Physics is the second of this year's Nobels. The prizes were first awarded in 1901 to honour achievements in science, literature and peace in accordance with the will of dynamite inventor and business tycoon Alfred Nobel.

"The Nobel Prize in Physics 2015 recognises Takaaki Kajita in Japan and Arthur B. McDonald in Canada, for their key contributions to the experiments which demonstrated that neutrinos change identities. This metamorphosis requires that neutrinos have mass. The discovery has changed our understanding of the innermost workings of matter and can prove crucial to our view of the universe," the academy said in a statement.

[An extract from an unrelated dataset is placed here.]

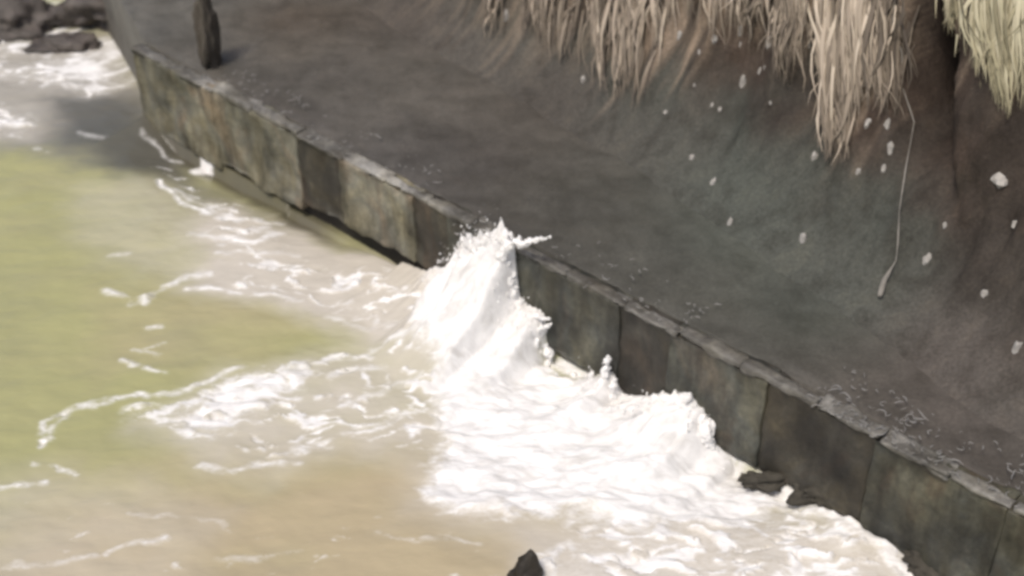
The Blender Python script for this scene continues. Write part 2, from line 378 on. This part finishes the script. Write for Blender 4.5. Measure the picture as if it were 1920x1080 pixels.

Takaaki Kajita discovered that neutrinos from the atmosphere switch between two identities whereas Arthur B McDonald and his research team observed that the neutrinos from the Sun were not disappearing on their way to Earth. Instead they were captured with a different identity when arriving to the Sudbury Neutrino Observatory.

According to the statement by the Royal Swedish Academy of Sciences, the discovery rewarded with this year’s Nobel Prize in Physics have yielded crucial insights into the all but hidden world of neutrinos. After photons, the particles of light, neutrinos are the most numerous in the entire cosmos. The Earth is constantly bombarded by them.

Many neutrinos are created in reactions between cosmic radiation and the Earth’s atmosphere. Others are produced in nuclear reactions inside the Sun. Thousands of billions of neutrinos are streaming through our bodies each second. Hardly anything can stop them passing; neutrinos are nature’s most elusive elementary particles.